A hacker faz questão de desmentir boatos de que teria conseguido acessar informações privadas, como cópias das carteiras de motorista dos usuários, que eram necessárias para se registrar na rede. “Tudo o que capturamos estava publicamente disponível na web, só fizemos uma cópia permanente disso”, disse ela.

A empreitada rendeu no total quase 56,7 TB de dados, e só foi possível com a participação de um grupo de hackers, ativistas e pesquisadores de dados conhecido como @archiveteam, que correu para baixar mais de 412 milhões de arquivos, entre eles 150 milhões de fotos e 1 milhão de vídeos, antes que a Amazon tirasse os servidores da rede do ar.

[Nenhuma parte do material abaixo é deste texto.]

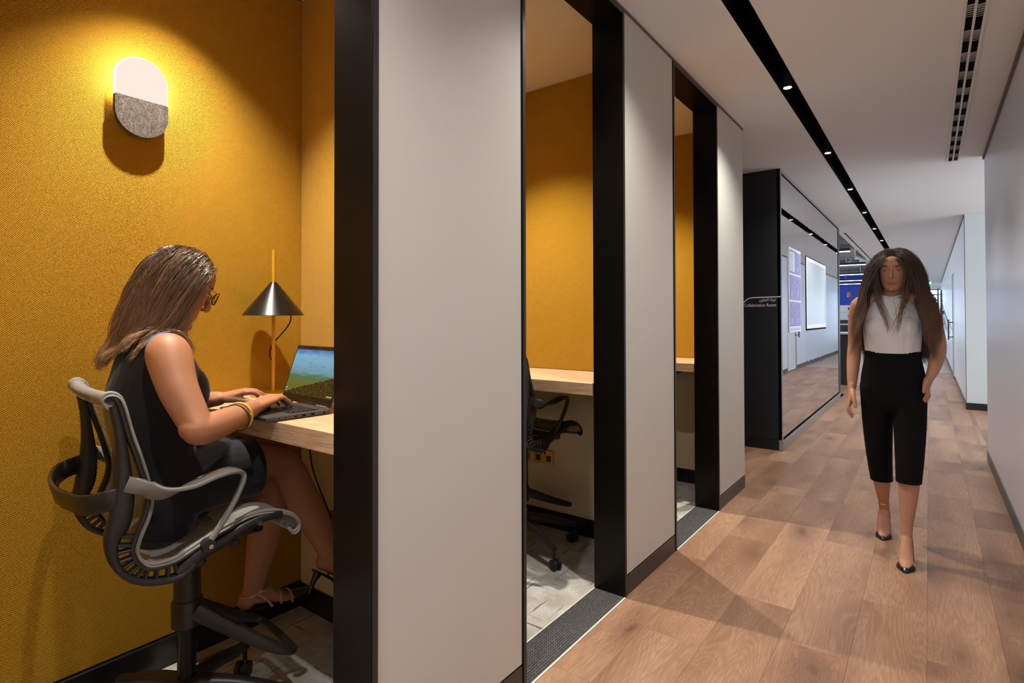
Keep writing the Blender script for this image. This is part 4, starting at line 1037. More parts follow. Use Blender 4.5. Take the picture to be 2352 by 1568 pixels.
def grow_hair(root, base, Cc, R, s, mat, n, clumps, length, keep, flow, colliders, gravity, seed, K=20, wave=.004, rad=.0008, layer=.022, spread=.5, curl=3.0, g0=.12):
    rg = np.random.default_rng(seed); Cc = np.array(Cc)
    D = rg.normal(size=(n*6, 3)); D /= np.linalg.norm(D, axis=1)[:, None]
    D = D[keep(D)][:n]; n = len(D)
    loc = D*np.array([.0770, .1015, .1200])*s+np.array([0, -.001, .001])
    P = Cc+loc@R.T; N = (D/np.array([.0745, .0985, .1165])); N /= np.linalg.norm(N, axis=1)[:, None]; Nw = N@R.T
    lay = (rg.random(n)**1.3)*layer+.001
    L = length(D, rg); ds = L/(K-1)
    V = flow(D)@R.T; V += rg.normal(size=V.shape)*.10; V -= Nw*(V*Nw).sum(1)[:, None]; V /= np.linalg.norm(V, axis=1)[:, None]
    V = V+Nw*.14; pts = [P-Nw*.003]; G = gravity(D)
    for i in range(K-1):
        t = i/(K-1); g = g0+.30*min(1, t*2.2)
        V = V*(1-g)+G*g+rg.normal(size=V.shape)*.02; V /= np.linalg.norm(V, axis=1)[:, None]
        Pn = P+V*ds[:, None]
        for (c, rr, Rc, k) in colliders:
            q = (Pn-np.array(c))@Rc; r3 = np.array(rr)[None]+(lay*k*min(1, .12+t*1.7))[:, None]
            h = np.linalg.norm(q/r3, axis=1); m = h < 1
            Pn[m] = np.array(c)+(q[m]/h[m][:, None])@Rc.T
        V = Pn-P; V /= np.maximum(np.linalg.norm(V, axis=1), 1e-6)[:, None]; P = Pn; pts.append(P.copy())
    S = np.stack(pts, 1)                                  # n, K, 3
    gi = rg.choice(n, clumps, replace=False)
    d2 = ((S[:, 0][:, None]-S[gi, 0][None])**2).sum(2); own = gi[d2.argmin(1)]
    t = np.linspace(0, 1, K)[None, :, None]
    S = S+(S[own]-S)*(t**1.1)*spread
    ph = rg.random(n)*.9+rg.random(n)[own]*6.28
    amp = wave*(.4+.9*rg.random(n))
    u = np.cross(S[:, -1]-S[:, 0], Nw); u /= np.maximum(np.linalg.norm(u, axis=1), 1e-6)[:, None]
    S = S+u[:, None]*(np.sin(t[..., 0]*curl*2*math.pi+ph[:, None])*amp[:, None]*t[..., 0]**.8)[..., None]+Nw[:, None]*(np.cos(t[..., 0]*curl*2*math.pi+ph[:, None])*amp[:, None]*t[..., 0]*.6)[..., None]
    T = np.gradient(S, axis=1); T /= np.maximum(np.linalg.norm(T, axis=2), 1e-9)[..., None]
    A = np.cross(T, np.broadcast_to(Nw[:, None], T.shape)); A /= np.maximum(np.linalg.norm(A, axis=2), 1e-6)[..., None]; B = np.cross(T, A)
    rr = rad*(1.0-.65*t**2)*np.ones((n, 1, 1))
    vs = np.stack([S+(A*math.cos(a)*1.5+B*math.sin(a))*rr for a in (0, 2.094, 4.189)], 2)     # n,K,3,3
    vid = np.arange(n*K*3).reshape(n, K, 3); nx = np.roll(vid, -1, 2)
    f = np.stack([vid[:, :-1], nx[:, :-1], nx[:, 1:], vid[:, 1:]], -1).reshape(-1, 4)
    rnd = np.repeat(np.clip(.5*rg.random(n)+.6*rg.random(n)[own]-.05, 0, 1), K*3); al = np.broadcast_to(t*np.ones((n, 1, 1)), (n, K, 3)).ravel()
    return fast_mesh('hair', vs.reshape(-1, 3), f, [mat], root, base, {'rnd': rnd, 'along': al.copy()})

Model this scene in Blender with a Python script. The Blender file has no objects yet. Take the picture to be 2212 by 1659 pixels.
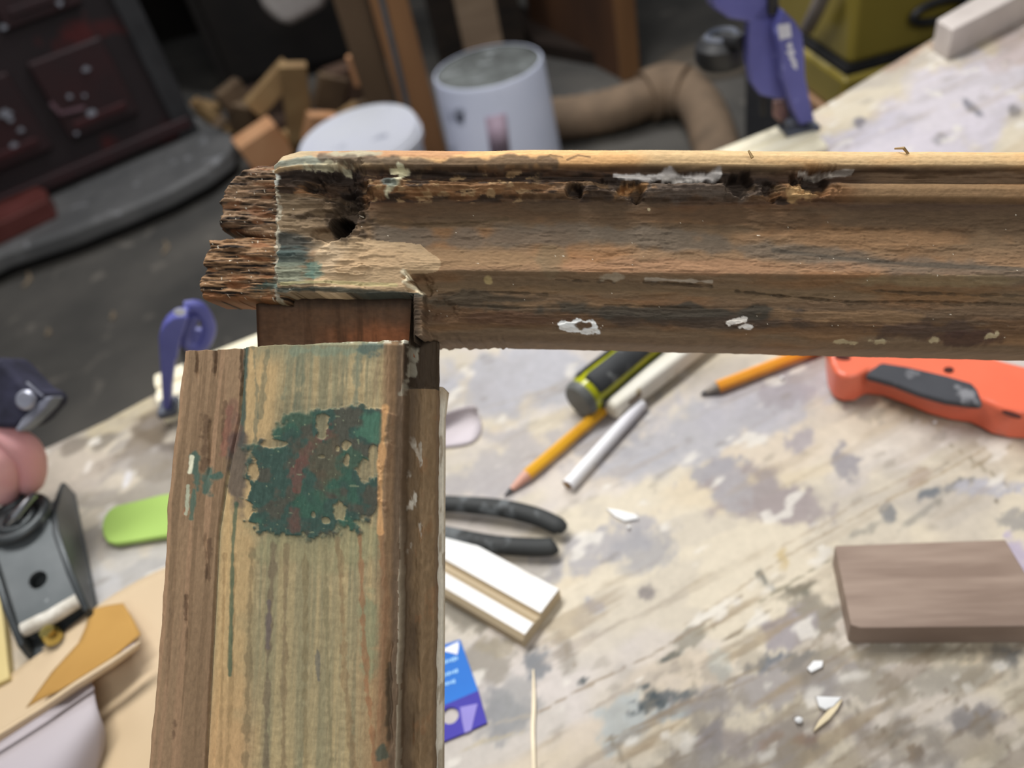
import bpy, bmesh, math, random
import numpy as np
from mathutils import Vector, Matrix
random.seed(4)
SC = bpy.context.scene
COL = SC.collection
# ------------------------------------------------------------------ camera
BENCH = 0.80
CAMZ = 1.17
PITCH = math.radians(42.0); ROLL = math.radians(14.0)
FPX = 1720.0; CX, CY = 1106.0, 829.5
F = Vector((0, math.cos(PITCH), -math.sin(PITCH)))
R0 = Vector((1, 0, 0)); U0 = Vector((0, math.sin(PITCH), math.cos(PITCH)))
R = math.cos(ROLL) * R0 - math.sin(ROLL) * U0
U = math.sin(ROLL) * R0 + math.cos(ROLL) * U0
CAM = Vector((0, 0, CAMZ))
cd = bpy.data.cameras.new('camera'); cam = bpy.data.objects.new('camera', cd); COL.objects.link(cam)
m = Matrix((R, U, -F)).transposed().to_4x4(); m.translation = CAM
cam.matrix_world = m
cd.sensor_width = 36.0; cd.lens = FPX / 2212 * 36.0
cd.clip_start = 0.01; cd.clip_end = 30
cd.dof.use_dof = True; cd.dof.focus_distance = 0.235
cd.dof.aperture_fstop = cd.lens / 3.0
SC.camera = cam
# ------------------------------------------------------------------ light, exposure
SC.view_settings.view_transform = 'Standard'; SC.view_settings.look = 'None'
SC.view_settings.gamma = 1.0; SC.view_settings.use_curve_mapping = False
SC.view_settings.exposure = 0.0
w = bpy.data.worlds.new('world'); SC.world = w; w.use_nodes = True
w.node_tree.nodes['Background'].inputs[0].default_value = (0.80, 0.88, 1.0, 1)
w.node_tree.nodes['Background'].inputs[1].default_value = 0.16
def area(name, loc, target, sx, sy, power, col):
    l = bpy.data.lights.new(name, 'AREA'); l.shape = 'RECTANGLE'; l.size = sx; l.size_y = sy
    l.energy = power; l.color = col
    o = bpy.data.objects.new(name, l); COL.objects.link(o); o.location = loc
    o.rotation_euler = (Vector(target) - Vector(loc)).to_track_quat('-Z', 'Y').to_euler()
    return o
area('ceiling_tube_light', (-0.25, 0.95, 2.35), (0.05, 0.45, 0.8), 1.1, 0.30, 31, (1.0, 0.985, 0.955))
area('fill_light_near', (0.35, -0.9, 2.3), (0.05, 0.5, 0.9), 1.2, 0.30, 13, (1.0, 0.985, 0.955))  # added unseen fill lamp, softens the shadows on the bench
area('fill_light_far', (0.2, 2.7, 2.5), (-0.1, 2.3, 0.0), 1.2, 0.30, 33, (0.97, 0.985, 1.0))  # added unseen lamp to brighten the floor and things beyond the bench

# ------------------------------------------------------------------ pixel to place
def ray(px, py):
    return F + R * ((px - CX) / FPX) - U * ((py - CY) / FPX)
def pt(px, py, z=BENCH):
    r = ray(px, py); return CAM + r * ((z - CAMZ) / r.z)
def dep(px, py, d):
    return CAM + ray(px, py) * d
def onp(px, py, P0, n):
    r = ray(px, py); return CAM + r * ((P0 - CAM).dot(n) / r.dot(n))
def B(px, py, h=0.0):
    return pt(px, py, BENCH + h)
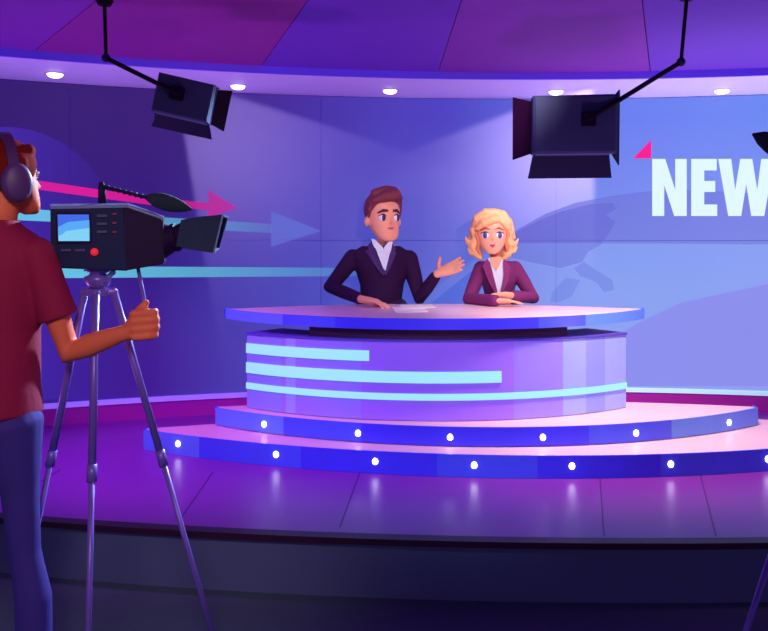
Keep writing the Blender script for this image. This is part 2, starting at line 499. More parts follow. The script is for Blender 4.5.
def platform(name, label, cx, hw, yf, yt, yb, z0, z1, bulge, cuts, dots, dz):
    t = thing(name, (cx, yf + .6, z0), label, 'platform')
    poly = lens(cx, hw, yf, yt, yb, bulge=bulge)
    bm = NB(); prism(bm, poly, z0, z1 - .004, 0, 0); obj('deck', bm, 'deck', t)
    # fascia band round the front; its glossy light and dark put into panel blues
    sg = yt - yf; R = (hw * hw + sg * sg) / (2 * sg)
    def P(x, o): 
        return Vector((cx + x * (1 + o / R), yf + R - math.sqrt(R * R - x * x) * (1 + o / R) if False else yf + R - (R + o) * math.sqrt(1 - (x / R) ** 2), 0))
    edges = [-hw] + [c for c, _ in cuts] + [hw]
    mats = ['blue_light'] + [k for _, k in cuts]
    for x0, x1, k in zip(edges, edges[1:], mats):
        n = max(2, int((x1 - x0) / .06)); rings = []
        for i in range(n + 1):
            x = x0 + (x1 - x0) * i / n
            a, b = P(x, .012), P(x, .0)
            rings.append([(a.x, a.y, z0 + .001), (b.x, b.y, z0 + .001), (b.x, b.y, z1), (a.x, a.y, z1)])
        bm = NB(); loft(bm, rings); obj('fascia_panel', bm, k, t)
    for sgn in (-1, 1):
        bm = NB(); a = P(sgn * hw, .012); e = Vector((cx + sgn * (hw + .012), yt + .055, 0)); ii = Vector((-sgn * .012, 0, 0))
        q = [a, e, e + ii, a + ii]
        loft(bm, [[(p.x, p.y, z0 + .001) for p in q], [(p.x, p.y, z1) for p in q]]); obj('end_cap', bm, 'blue_tip', t)
    for px in dots:
        best = min((abs(apx(*P(-hw + 2 * hw * i / 2000, .013).xy) - px), i) for i in range(2001))[1]
        x = -hw + 2 * hw * best / 2000; p = P(x, .013); nrm = Vector((x, -(math.sqrt(R * R - x * x)), 0)).normalized()
        c = Vector((p.x, p.y, dz)); bm = NB()
        u = Vector((0, 0, 1)).cross(nrm)
        def rg(r, o): return [c + nrm * o + u * math.cos(2 * PI * k / 20) * r + Vector((0, 0, 1)) * math.sin(2 * PI * k / 20) * r * 1.15 for k in range(20)]
        loft(bm, [rg(.0148, -.004), rg(.0148, .003), rg(.010, .006)]); obj('step_light', bm, 'dot_white', t, True)
    return t
lp = platform('lower_platform', 'wide lower tier of the presenter platform, blue lit edge standing on the purple floor', .9, 2.32, 4.30, 4.89, 5.35, ZS, ZL, (-.60, 1.27, 6.00),
         [(-1.95, 'blue_mid'), (-1.35, 'blue_deep'), (-.62, 'blue_mid'), (-.1, 'blue_deep'), (.55, 'blue_mid'), (1.7, 'blue_light')],
         (178, 276, 375, 474, 572, 671, 768), .322)
up = platform('upper_platform', 'smaller upper tier of the presenter platform, blue lit edge under the desk', .625, 1.645, 4.49, 5.02, 5.26, ZL, ZP, (-.56, 1.22, 5.985),
         [(-1.2, 'blue_mid'), (-.75, 'blue_deep'), (.5, 'blue_mid'), (1.0, 'blue_light')],
         (264, 358, 450, 543, 636, 729), .424)

# ------------------------------------------------------------------ desk
desk = thing('news_desk', (.32, 5.1, ZP), 'curved violet news desk with cyan light strips standing on the tiered platform', 'desk')
DX, DHW, DYF, DYT = .32, 1.156, 4.64, 5.02
ds = DYT - DYF; DR = (DHW ** 2 + ds ** 2) / (2 * ds)
def DP(x, o=0.):
    return Vector((DX + x * (DR + o) / DR, DYF + DR - (DR + o) * math.sqrt(1 - (x / DR) ** 2), 0))
def dband(bm, x0, x1, o0, o1, z0, z1, mi=0, tz=0.):
    n = max(2, int(abs(x1 - x0) / .03))
    loft(bm, [[DP(x, o0 - tz) + Vector((0, 0, z0)), DP(x, o1) + Vector((0, 0, z0)), DP(x, o1) + Vector((0, 0, z1)), DP(x, o0) + Vector((0, 0, z1))]
              for x in [x0 + (x1 - x0) * i / n for i in range(n + 1)]], mi)
ZB = .936
bm = NB(); dband(bm, -DHW, DHW, -.02, -.30, ZP, ZB - .012); obj('body', bm, 'violet_soft', desk)
for x0, x1, k in ((-DHW, -.93, 'lavender_panel'), (-.93, -.90, 'violet_soft'), (-.90, -.84, 'lavender_pale'), (-.84, -.45, 'violet_soft'), (-.45, .42, 'violet_panel'), (.42, .72, 'violet_soft'), (.72, .87, 'lavender_pale'), (.87, 1.0, 'lavender_panel'), (1.0, DHW, 'lavender_pale')):  # pale end streaks of sheen are put into the panel colours
    bm = NB(); dband(bm, x0, x1, 0, -.02, ZP, ZB - .012, tz=.0); obj('front_panel', bm, k, desk)
bm = NB(); dband(bm, -DHW - .004, DHW + .004, .006, -.31, ZB - .012, ZB); obj('body_cap', bm, 'body_top', desk)
bm = NB(); dband(bm, -.78, .78, -.05, -.20, ZB, 1.003); obj('neck', bm, 'neck_dark', desk)
for x0, x1, z0, z1 in ((-DHW, -.405, .812, .871), (-DHW, .345, .692, .756), (-DHW, DHW, .595, .632)):
    bm = NB(); dband(bm, x0, x1, .008, 0, z0, z1); obj('light_strip', bm, 'strip_cyan', desk)
TZ0, TZ = 1.0, 1.061
poly = lens(.326, 1.33, 4.60, 5.27, 5.74, n=56, cut=.05)
bm = NB(); prism(bm, poly, TZ0, TZ - .006, 0, 0)
obj('desktop', bm, 'desk_top', desk)
thw = 1.33; tsg = 5.27 - 4.60; TR = (thw ** 2 + tsg ** 2) / (2 * tsg)
def TP(x, o): return Vector((.326 + x * (TR + o) / TR, 4.60 + TR - (TR + o) * math.sqrt(1 - (x / TR) ** 2), 0))
for x0, x1, k in ((-1.33, -.92, 'blue_light'), (-.92, -.6, 'blue_mid'), (-.6, .55, 'blue_deep'), (.55, .85, 'blue_mid'), (.85, 1.33, 'blue_light')):  # the edge's sheen is put into these blues, paler at both ends
    n = 20
    bm = NB(); loft(bm, [[TP(x, .012) + Vector((0, 0, TZ0 - .002)), TP(x, 0) + Vector((0, 0, TZ0 - .002)), TP(x, 0) + Vector((0, 0, TZ)), TP(x, .012) + Vector((0, 0, TZ))] for x in [x0 + (x1 - x0) * i / n for i in range(n + 1)]])
    obj('edge_band', bm, k, desk)
for sgn in (-1, 1):
    a = TP(sgn * 1.33, .012); e = Vector((.326 + sgn * 1.362, 5.34, 0)); ii = Vector((-sgn * .02, 0, 0)); q = [a, e, e + ii, a + ii]
    bm = NB(); loft(bm, [[(p.x, p.y, TZ0 - .002) for p in q], [(p.x, p.y, TZ) for p in q]]); obj('edge_cap', bm, 'blue_tip', desk)
def ondesk(px, py, up=0.):
    d = (H - TZ) * F / (py - 240); v = Vector(((px - 384) * d / F, d, TZ + up)); return v
# papers
for k, (pts, lab) in enumerate(((((392, 306.5), (396, 312.0), (428, 311.0), (423, 305.8)), 'white script sheet under the hand of the anchorman, lower of two'),
                         (((400, 304.9), (402, 308.8), (436, 307.6), (432, 304.2)), 'white script sheet overlapping the one under the hand of the anchorman'))):
    bm = NB(); q = [ondesk(x, y) for x, y in pts]; z = -.006 + .0 + .0025 * k
    loft(bm, [[p + Vector((0, 0, z + .0005)) for p in q], [p + Vector((0, 0, z + .003)) for p in q]])
    tag(obj('paper_sheet', bm, 'paper'), lab, 'paper', 'script pages on the desk')

# ------------------------------------------------------------------ people
def head_xf(chin, height, yaw, pitch=0., roll=0.):
    return Matrix.Translation(chin) @ Matrix.Rotation(yaw, 4, 'Z') @ Matrix.Rotation(pitch, 4, 'X') @ Matrix.Rotation(roll, 4, 'Y') @ Matrix.Scale(height, 4)
HEADM = [(0.0, .07, -.36, -.20), (.03, .13, -.39, -.14), (.09, .19, -.40, -.06), (.18, .25, -.395, .08), (.28, .295, -.385, .22), (.38, .32, -.375, .31), (.5, .335, -.36, .36),
         (.62, .345, -.375, .39), (.74, .335, -.35, .385), (.85, .29, -.28, .33), (.93, .21, -.18, .24), (.98, .12, -.08, .13), (1.0, .04, -.0, .05)]
HEADB = [(h, w * (1.3 if h < .05 else 1.18 if h < .1 else 1.08 if h < .2 else 1.0), f, b) for h, w, f, b in HEADM]
def head(bm, xf, rings=HEADM, wide=1., n=32, nose=1., ears=(1, 1)):
    rr = []
    for h, w, f, b in rings:
        cy = (f + b) / 2; ry = (b - f) / 2
        r = []
        for k in range(n):
            a = 2 * PI * k / n; ca, sa = math.cos(a), math.sin(a)
            e = .88
            x = math.copysign(abs(ca) ** e, ca) * w * wide; y = math.copysign(abs(sa) ** e, sa) * ry + cy
            r.append(xf @ Vector((x, y, h)))
        rr.append(r)
    loft(bm, rr)
    s = xf.to_scale().x
    P = lambda *v: xf @ Vector(v)
    tube(bm, [P(0, -.35, .52), P(0, -.415, .37), P(0, -.37, .34)], [.025 * s, .040 * s * nose, .03 * s], n=10)
    for sg, on in zip((-1, 1), ears):
        if on:
            R = xf.to_quaternion().to_matrix() @ Matrix.Rotation(sg * .35, 3, 'Z')
            ell(bm, P(sg * .365 * wide, .0, .40), (.045 * s, .07 * s, .105 * s), R)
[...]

Identificando os agressores

Aqui entram em cena dois outros erros básicos de programação no Parler: o primeiro é que ele não apaga realmente os posts, fotos e vídeos enviados pelos usuários. Eles apenas eram marcados como deletados em um banco de dados para que não aparecessem no site, mas continuavam armazenados nos servidores. Isso significa que mesmo que um usuário tivesse excluído seu perfil após o ataque, para esconder sua participação, seu conteúdo ainda podia ser acessado.

O segundo erro é que o Parler não apagava os metadados das fotos e vídeos enviados pelos usuários. Estes dados incluem informações como a data e hora em que uma imagem foi feita, com que aparelho, quais configurações foram usadas e, mais importante, as coordenadas GPS do local.

Ou seja, com um simples filtro é possível identificar todos os usuários do Parler que estavam presentes no Capitólio no momento do ataque. Kyle McDonald, um “artista de dados” especializado em criar visualizações de conjuntos de informações, foi além e criou um mapa mostrando a origem de 68 mil vídeos no Parler.

“Espero que isso possa ser usado para responsabilizar as pessoas e impedir mais mortes”, disse a hacker ao site Vice. “Acredito que as pessoas têm direito a ter suas próprias opiniões, desde que consigam agir de forma civilizada. Na última quarta-feira vimos o que pode acontecer quando não conseguem”.